Gums and hydrocolloids bring a lot of functionality to any formulation, but the stability they contribute establishes the foundation for many of those benefits. Whether it’s a cake, muffin, bread, filling, sweet dough, icing or even gluten-free applications, gums and hydrocolloids strengthen the structure.

“Gums and hydrocolloids help control dough rheology and batter viscosity, making them more stable by their inherent gelling ability and water-holding capacity,” said Peggy Dantuma, business development director, bakery, Kerry North America.

This can have benefits that go beyond texture consistency.

“Enhanced shelf life and microwave reheating of fully baked items are greatly improved when using the correct gum,” she said. “Refrigerated batters also benefit from hydrocolloids to prevent syneresis.”

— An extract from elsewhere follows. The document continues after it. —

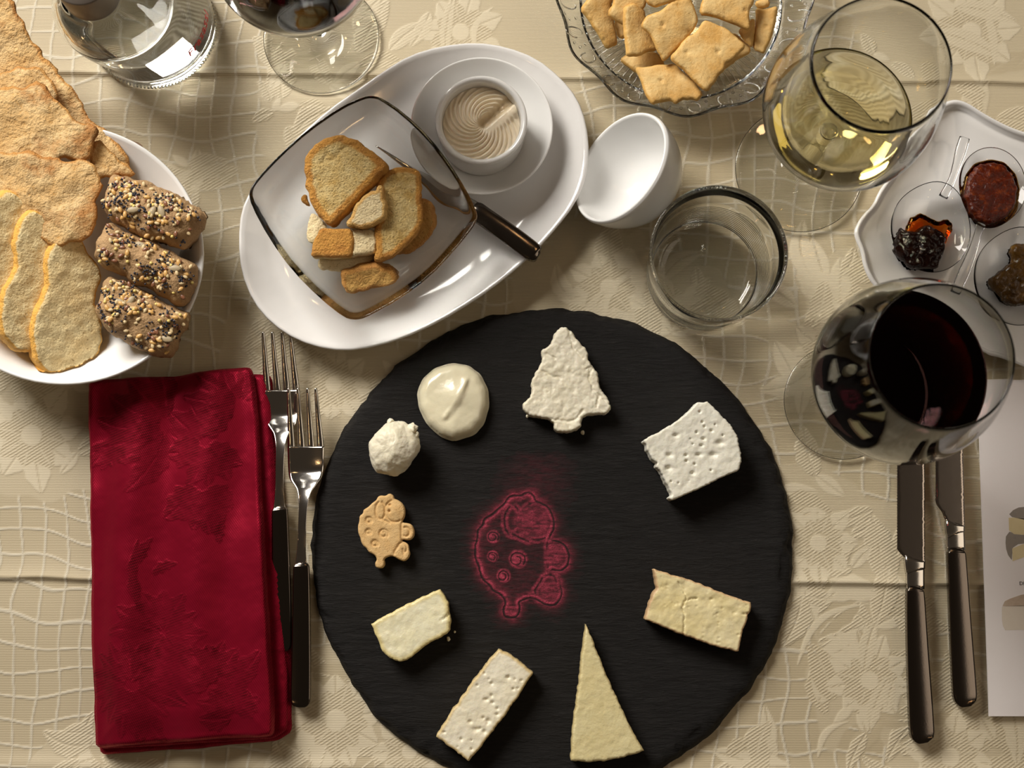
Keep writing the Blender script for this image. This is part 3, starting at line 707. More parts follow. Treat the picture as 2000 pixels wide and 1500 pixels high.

The stability these ingredients provide comes with many added benefits, but that’s also because there are a lot of gums and hydrocolloids to choose from. Each one brings different capabilities and needs to the table.

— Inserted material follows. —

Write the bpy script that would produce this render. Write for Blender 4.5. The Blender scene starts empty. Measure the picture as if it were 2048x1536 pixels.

“There are different types and sources of hydrocolloids, which differ in their molecular components, functional groups and physical structure,” said Becky Regan, PhD, principal application scientist, sweet goods bakery applications at IFF — Nourish Division. “This results in varied and unique functionalities, which provide the baker with a wide range of options. Some hydrocolloids have a single role in baked products while others have multiple functionalities. Additionally, certain hydrocolloids exhibit additive or synergistic effects when used in combination with other ingredients.”

Choosing the right ingredient depends on the product, processes and the function needed to create a formulation that is stable and consistent.